→ Instructions to follow
Copy every line of the data that contains the string "script".
########
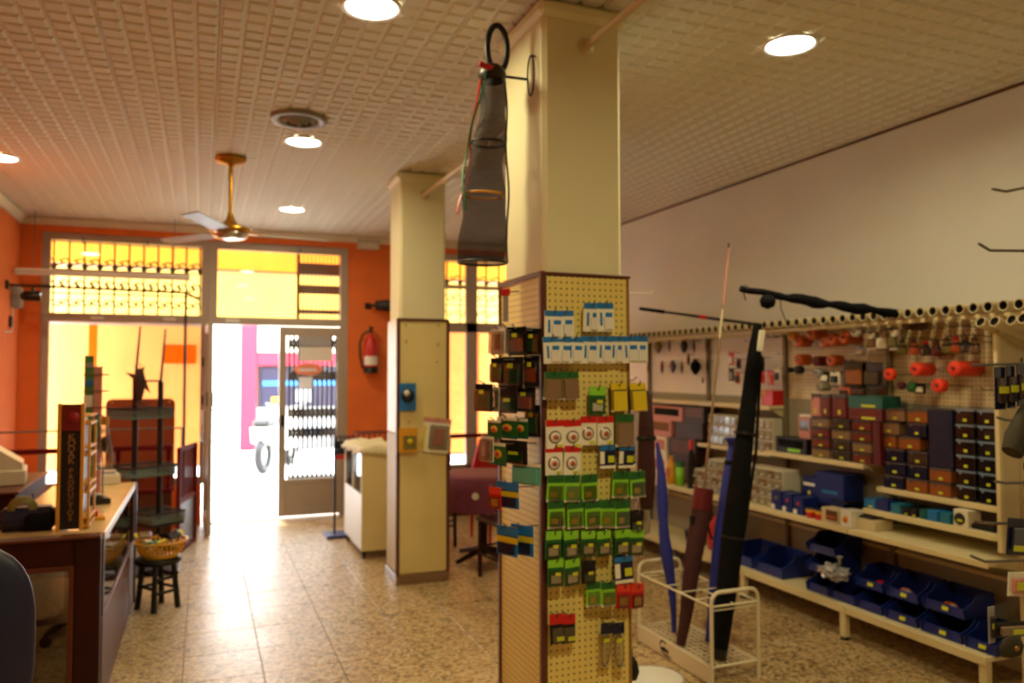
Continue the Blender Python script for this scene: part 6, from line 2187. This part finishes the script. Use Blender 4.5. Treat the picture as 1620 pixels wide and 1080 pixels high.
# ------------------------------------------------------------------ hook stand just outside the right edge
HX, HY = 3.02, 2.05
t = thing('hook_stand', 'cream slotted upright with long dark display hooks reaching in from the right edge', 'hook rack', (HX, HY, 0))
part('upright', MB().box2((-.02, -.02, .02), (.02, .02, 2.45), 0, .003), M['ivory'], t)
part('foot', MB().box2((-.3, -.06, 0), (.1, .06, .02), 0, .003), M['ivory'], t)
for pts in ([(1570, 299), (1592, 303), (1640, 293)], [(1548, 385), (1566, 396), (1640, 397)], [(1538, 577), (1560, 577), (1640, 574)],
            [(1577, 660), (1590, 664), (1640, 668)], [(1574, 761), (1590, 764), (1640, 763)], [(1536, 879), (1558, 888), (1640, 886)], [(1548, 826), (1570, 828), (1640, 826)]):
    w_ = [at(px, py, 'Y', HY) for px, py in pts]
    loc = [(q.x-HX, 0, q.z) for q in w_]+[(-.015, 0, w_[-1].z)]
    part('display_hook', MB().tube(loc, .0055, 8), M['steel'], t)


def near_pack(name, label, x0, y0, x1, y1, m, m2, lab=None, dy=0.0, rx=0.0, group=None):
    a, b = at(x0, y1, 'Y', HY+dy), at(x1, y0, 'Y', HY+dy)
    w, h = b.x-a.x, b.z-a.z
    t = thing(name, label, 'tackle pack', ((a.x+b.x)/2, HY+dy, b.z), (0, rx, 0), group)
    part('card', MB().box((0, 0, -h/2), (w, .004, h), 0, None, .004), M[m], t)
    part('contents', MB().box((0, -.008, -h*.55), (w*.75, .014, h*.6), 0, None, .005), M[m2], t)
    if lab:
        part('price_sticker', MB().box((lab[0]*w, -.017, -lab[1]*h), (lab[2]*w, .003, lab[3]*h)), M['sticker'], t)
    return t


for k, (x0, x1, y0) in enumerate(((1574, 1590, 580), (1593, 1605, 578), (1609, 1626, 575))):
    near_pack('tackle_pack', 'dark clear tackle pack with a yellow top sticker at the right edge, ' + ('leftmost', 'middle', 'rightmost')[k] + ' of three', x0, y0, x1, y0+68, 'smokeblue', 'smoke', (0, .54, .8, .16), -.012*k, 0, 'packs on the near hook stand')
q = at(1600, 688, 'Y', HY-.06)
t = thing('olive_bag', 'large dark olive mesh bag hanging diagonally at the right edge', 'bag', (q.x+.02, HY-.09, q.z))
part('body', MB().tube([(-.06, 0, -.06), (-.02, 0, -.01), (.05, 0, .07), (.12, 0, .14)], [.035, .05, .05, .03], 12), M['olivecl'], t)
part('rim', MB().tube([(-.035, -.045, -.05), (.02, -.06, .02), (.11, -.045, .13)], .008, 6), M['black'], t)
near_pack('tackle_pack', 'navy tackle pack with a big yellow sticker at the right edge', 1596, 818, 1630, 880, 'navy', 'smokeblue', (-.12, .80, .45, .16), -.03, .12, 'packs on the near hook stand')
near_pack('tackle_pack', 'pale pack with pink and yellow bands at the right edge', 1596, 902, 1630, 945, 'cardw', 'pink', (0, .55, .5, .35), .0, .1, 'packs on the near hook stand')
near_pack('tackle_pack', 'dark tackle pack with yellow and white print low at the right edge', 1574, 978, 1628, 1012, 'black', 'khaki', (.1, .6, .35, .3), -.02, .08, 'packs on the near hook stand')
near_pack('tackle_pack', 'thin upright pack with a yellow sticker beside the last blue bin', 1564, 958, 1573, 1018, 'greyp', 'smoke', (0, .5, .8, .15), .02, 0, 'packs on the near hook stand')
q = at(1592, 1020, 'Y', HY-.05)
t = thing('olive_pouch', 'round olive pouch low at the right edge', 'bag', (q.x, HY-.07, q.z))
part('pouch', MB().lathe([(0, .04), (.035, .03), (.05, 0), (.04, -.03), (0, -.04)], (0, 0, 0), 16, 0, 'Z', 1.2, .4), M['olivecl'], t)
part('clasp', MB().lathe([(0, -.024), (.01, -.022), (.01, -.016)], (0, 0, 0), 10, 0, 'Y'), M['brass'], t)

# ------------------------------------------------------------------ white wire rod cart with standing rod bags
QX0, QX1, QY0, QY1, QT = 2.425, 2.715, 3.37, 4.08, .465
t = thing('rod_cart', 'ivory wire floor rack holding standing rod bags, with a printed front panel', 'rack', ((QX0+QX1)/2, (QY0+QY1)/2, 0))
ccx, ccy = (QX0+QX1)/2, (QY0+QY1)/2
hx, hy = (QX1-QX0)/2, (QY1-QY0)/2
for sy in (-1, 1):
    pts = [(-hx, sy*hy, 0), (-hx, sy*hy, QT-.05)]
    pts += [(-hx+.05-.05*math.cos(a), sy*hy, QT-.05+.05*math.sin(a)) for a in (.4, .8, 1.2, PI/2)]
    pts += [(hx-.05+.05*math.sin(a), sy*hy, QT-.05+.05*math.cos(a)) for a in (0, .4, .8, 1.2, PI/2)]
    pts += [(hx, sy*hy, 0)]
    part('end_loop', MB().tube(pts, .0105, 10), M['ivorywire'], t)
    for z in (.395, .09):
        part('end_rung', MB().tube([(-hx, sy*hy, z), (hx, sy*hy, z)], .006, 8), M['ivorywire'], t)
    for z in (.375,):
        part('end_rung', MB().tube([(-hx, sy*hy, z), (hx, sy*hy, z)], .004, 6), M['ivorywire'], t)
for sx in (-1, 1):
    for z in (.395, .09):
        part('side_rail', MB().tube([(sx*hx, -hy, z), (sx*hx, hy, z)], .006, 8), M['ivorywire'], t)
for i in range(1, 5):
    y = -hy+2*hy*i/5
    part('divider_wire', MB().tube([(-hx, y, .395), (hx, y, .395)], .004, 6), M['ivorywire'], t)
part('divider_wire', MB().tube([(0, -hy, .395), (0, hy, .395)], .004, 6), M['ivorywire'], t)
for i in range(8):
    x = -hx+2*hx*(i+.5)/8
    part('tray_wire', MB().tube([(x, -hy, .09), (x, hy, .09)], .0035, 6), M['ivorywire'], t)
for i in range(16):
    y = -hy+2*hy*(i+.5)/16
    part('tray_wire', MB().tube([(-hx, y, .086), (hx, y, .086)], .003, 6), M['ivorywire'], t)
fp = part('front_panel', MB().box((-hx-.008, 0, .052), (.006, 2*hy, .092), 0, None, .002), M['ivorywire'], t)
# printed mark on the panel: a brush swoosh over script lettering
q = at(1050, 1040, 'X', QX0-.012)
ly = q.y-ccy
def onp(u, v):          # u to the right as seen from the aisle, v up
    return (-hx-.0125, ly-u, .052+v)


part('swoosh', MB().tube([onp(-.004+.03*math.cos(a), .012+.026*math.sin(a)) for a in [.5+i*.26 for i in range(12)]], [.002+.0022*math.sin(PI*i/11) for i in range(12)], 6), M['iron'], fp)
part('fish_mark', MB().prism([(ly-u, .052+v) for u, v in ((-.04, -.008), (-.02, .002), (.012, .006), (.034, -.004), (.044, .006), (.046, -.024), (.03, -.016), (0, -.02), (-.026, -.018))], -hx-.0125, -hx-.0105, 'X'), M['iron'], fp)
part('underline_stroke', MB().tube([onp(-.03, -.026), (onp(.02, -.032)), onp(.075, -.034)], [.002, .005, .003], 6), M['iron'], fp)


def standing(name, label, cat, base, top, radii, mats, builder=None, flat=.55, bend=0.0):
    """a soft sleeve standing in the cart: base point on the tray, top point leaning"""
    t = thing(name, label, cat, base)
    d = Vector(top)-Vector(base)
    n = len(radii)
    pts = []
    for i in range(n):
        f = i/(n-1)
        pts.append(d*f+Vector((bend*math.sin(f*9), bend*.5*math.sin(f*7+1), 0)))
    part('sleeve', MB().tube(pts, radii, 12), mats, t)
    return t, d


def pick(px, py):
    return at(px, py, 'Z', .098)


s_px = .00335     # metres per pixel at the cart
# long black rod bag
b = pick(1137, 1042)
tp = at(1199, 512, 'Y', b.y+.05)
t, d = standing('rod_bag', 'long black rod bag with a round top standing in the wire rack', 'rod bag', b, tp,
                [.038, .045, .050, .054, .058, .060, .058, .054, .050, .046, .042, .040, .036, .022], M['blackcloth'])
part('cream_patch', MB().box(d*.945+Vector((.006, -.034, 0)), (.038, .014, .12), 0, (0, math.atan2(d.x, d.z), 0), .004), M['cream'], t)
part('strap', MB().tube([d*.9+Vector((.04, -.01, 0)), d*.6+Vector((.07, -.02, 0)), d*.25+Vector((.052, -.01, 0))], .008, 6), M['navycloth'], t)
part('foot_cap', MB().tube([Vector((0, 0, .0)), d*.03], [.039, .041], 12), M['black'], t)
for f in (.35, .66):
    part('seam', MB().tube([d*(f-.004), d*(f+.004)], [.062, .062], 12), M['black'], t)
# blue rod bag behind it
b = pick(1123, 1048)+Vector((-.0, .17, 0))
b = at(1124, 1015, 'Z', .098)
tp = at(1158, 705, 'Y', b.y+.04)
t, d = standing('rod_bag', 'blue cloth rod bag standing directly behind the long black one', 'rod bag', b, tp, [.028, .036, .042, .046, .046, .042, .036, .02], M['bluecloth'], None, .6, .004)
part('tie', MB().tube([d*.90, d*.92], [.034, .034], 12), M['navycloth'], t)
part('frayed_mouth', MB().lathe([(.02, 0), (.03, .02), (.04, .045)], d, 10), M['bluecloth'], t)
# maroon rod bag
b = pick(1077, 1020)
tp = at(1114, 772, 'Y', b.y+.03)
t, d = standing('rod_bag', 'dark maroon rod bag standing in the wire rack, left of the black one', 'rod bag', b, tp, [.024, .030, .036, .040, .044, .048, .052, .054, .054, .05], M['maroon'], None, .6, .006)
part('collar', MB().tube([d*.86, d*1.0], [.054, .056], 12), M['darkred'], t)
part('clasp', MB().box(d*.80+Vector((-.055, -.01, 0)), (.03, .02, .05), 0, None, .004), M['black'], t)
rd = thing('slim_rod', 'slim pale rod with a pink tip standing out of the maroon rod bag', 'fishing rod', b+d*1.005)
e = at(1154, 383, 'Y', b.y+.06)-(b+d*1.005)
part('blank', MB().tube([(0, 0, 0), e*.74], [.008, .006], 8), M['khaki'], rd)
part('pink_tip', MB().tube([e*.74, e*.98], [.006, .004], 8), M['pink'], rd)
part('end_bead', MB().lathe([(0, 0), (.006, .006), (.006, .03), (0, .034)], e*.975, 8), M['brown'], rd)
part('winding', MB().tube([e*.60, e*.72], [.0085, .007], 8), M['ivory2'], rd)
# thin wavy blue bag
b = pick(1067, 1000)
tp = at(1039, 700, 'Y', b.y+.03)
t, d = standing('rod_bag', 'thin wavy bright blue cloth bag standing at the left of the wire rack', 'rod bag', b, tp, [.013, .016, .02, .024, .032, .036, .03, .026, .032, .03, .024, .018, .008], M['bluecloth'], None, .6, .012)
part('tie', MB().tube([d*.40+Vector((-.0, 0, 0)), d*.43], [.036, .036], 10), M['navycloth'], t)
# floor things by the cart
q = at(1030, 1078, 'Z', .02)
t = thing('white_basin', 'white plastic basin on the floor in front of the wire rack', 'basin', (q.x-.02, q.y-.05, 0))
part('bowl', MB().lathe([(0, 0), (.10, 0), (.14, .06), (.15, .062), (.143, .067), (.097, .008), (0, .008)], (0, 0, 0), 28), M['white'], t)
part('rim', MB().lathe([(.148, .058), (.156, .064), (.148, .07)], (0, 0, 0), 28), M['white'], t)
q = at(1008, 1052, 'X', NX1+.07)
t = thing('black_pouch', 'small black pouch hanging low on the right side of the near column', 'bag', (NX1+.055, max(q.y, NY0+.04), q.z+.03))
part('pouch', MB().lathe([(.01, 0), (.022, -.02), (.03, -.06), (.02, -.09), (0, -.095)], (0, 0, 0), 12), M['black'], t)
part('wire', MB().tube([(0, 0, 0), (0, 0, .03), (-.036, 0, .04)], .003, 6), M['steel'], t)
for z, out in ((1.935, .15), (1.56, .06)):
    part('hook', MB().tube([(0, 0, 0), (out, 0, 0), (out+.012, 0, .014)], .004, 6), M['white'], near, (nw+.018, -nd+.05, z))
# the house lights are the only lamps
########
→ Exercise output
Continue the Blender Python script for this scene: part 6, from line 2187. This part finishes the script. Use Blender 4.5. Treat the picture as 1620 pixels wide and 1080 pixels high.
# printed mark on the panel: a brush swoosh over script lettering